On Fri, Apr 02, 2021 at 06:18:28PM +0200, Piotr Caban wrote:
+DEFINE_RTTI_DATA0(base_memory_resource, 0, ".?AVmemory_resource@pmr@std@@") +DEFINE_RTTI_DATA1(aligned_resource, 0, &base_memory_resource_rtti_base_descriptor, ".?AV_Aligned_new_delete_resource@pmr@std@@") +DEFINE_RTTI_DATA1(unaligned_resource, 0, &base_memory_resource_rtti_base_descriptor, ".?AV_Unligned_new_delete_resource@pmr@std@@") +DEFINE_RTTI_DATA1(null_resource, 0, &base_memory_resource_rtti_base_descriptor, ".?AV_null_resource@pmr@std@@")
This doesn't match with native RTTI data. If you need help with that part please let me know
Those names should be correct:
.?AVmemory_resource@pmr@std@@ .?AV_Aligned_new_delete_resource_impl@pmr@std@@ .?AV_Unaligned_new_delete_resource_impl@pmr@std@@ .?AV_Null_resource@?1??null_memory_resource@@YAPAVmemory_resource@pmr@std@@XZ@
Is there anything else wrong with this RTTI?
+DEFINE_RTTI_DATA0(base_memory_resource, 0, ".?AVmemory_resource@pmr@std@@") +DEFINE_RTTI_DATA1(aligned_resource, 0, &base_memory_resource_rtti_base_descriptor, ".?AV_Aligned_new_delete_resource@pmr@std@@") +DEFINE_RTTI_DATA1(unaligned_resource, 0, &base_memory_resource_rtti_base_descriptor, ".?AV_Unligned_new_delete_resource@pmr@std@@") +DEFINE_RTTI_DATA1(null_resource, 0, &base_memory_resource_rtti_base_descriptor, ".?AV_null_resource@pmr@std@@")

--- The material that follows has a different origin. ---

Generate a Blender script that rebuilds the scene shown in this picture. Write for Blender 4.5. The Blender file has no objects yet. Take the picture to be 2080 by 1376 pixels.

+DEFINE_THISCALL_WRAPPER(aligned_do_allocate, 12) +void* __thiscall aligned_do_allocate(memory_resource *this, size_t bytes, size_t alignment) +{
- return MSVCRT_operator_new_aligned(bytes, alignment);
+}
This doesn't match the tests that are calling free (instead of _aligned_free) in some cases.
+DEFINE_THISCALL_WRAPPER(aligned_do_deallocate, 16) +void __thiscall aligned_do_deallocate(memory_resource *this, void *p, size_t bytes, size_t alignment) +{
- MSVCRT_operator_delete_aligned(p, alignment);
+}
Same here.
Ah yes. I've tweaked the tests to not crash on Windows, but forgot to change our impl. The tests are passing because our malloc()/free() and its aligned siblings are compatible wrt how they store the address of the original allocation making them interchangeable, so this was left unnoticed.
Now... thinking about it, it probably should use NEW_ALIGNMENT.
I'll add explicit tests for NEW_ALIGNMENT and 2 * NEW_ALIGNMENT to be 100% sure.
ACK on all the other comments and thanks for the review! :-)
Do you want me to send this and your version of patch 1 together or are you going to upstream it on your own?